Literary Diversions

So what have I been up to? For reasons I won’t go into I have become quite absurdly involved with John Milton’s Paradise Lost. This was partly because of a nudge from the Greater Unknown, partly because of the rolling thunder of Milton’s verses, and partly because it is a grand framing narrative in an historic sequence of grand framing narratives.

By “grand, framing narrative” I mean a story or collection of stories so compelling that they are accepted as the backstory to existence by a large group of people. These stories are so widely accepted that they define entire cultures or periods in history.

The Bible for example. It had a massive and dominating influence on European culture until the 18th C. The literary chain that culminates in Paradise Lost begins in Greece, with Homer, and in Palestine, with the Bible. The Iliad was not just a tale about an argument between Achilles and Agamemnon. It was the defining story of Greek culture. By some improbable historic weirdness the Bible emerged from the tiny region of Palestine and dominated most of Europe. To these we can add the Aeneid, Virgil’s account of the founding of Rome, and Dante’s The Divine Comedy, an extraordinary depiction of the mindset of the Middle Ages.

These are the pieces that go into Paradise Lost: the great battle scenes of the Iliad and the Aeneid, the cosmology of The Divine Comedy, and most important of all, the grand framing story suggested by the Bible. And what a story it is. You can see it depicted above in a late medieval fresco from the Camposanto in Pisa (my photo): Adam is created by divine powers; Eve is drawn from his side; they are tempted by the serpent; they cower in fear at the enormity of what they have done; they are ejected from the Garden by angels; Eve has children, Adam tills the earth; and finally, Adam (but not Eve seemingly) is raised up from the grave to eternal life.

This is the great story concocted by St.

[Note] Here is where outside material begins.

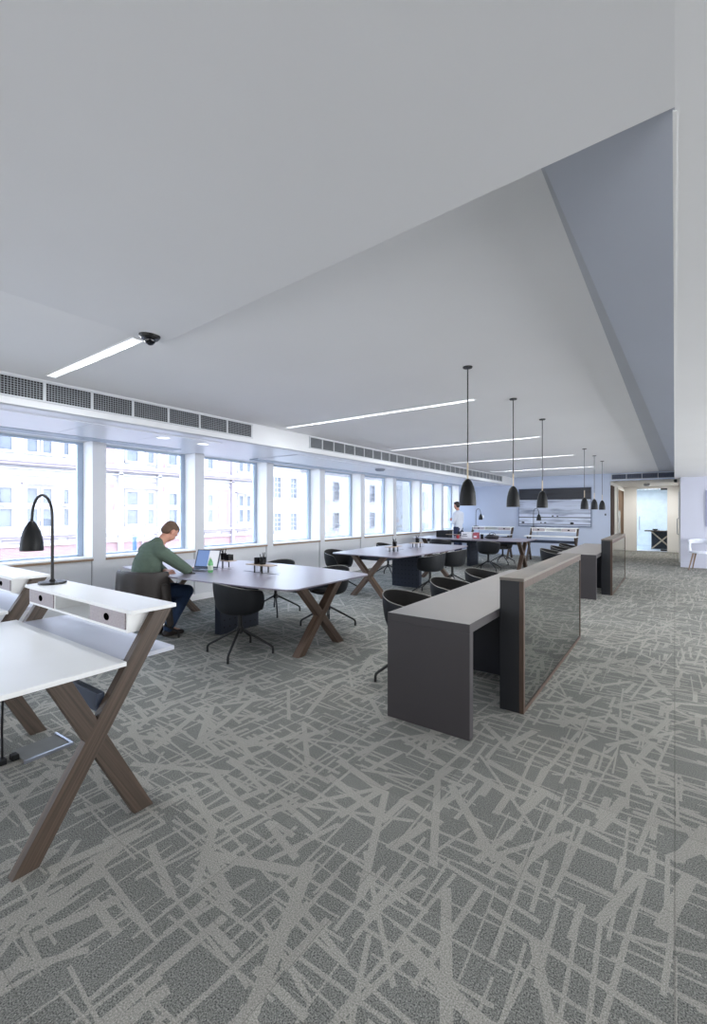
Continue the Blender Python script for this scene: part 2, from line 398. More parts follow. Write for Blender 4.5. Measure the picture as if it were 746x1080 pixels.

Paul and further elaborated by the author of Revelation: the creation of human kind as divine beings, and their corruption by a power of cosmic evil; their fall into a world of pain and suffering and death; the intervention of God’s chosen Son, who by dying, redeemed the world from sin; the immanence of a future age in which cosmic evil will be vanquished in a great final battle, and the dead will be raised to eternal life (or eternal punishment).

What is the difference between Paradise Lost and Tolkein’s Silmarillion? People in this current age are still able to tell that the Silmarillion is fiction. It is the creation of a human mind, written by a human hand on pedestrian sheets of paper. Paradise Lost on the other hand was viewed as an accurate and orthodox account of primordial events, and retained that high status until the 19th C despite the fact that large chunks were manifestly invented wholecloth by Milton.

There is a lesson here about storytelling and how large groups, even entire cultures, are able to step into stories and declare them authentic and a product of extra-human origin. I won’t pursue this further at this time as I would have to address issues of postmodernity and potential nihilism, the certain fate of anyone who stands too far back from the defining accounts of any culture.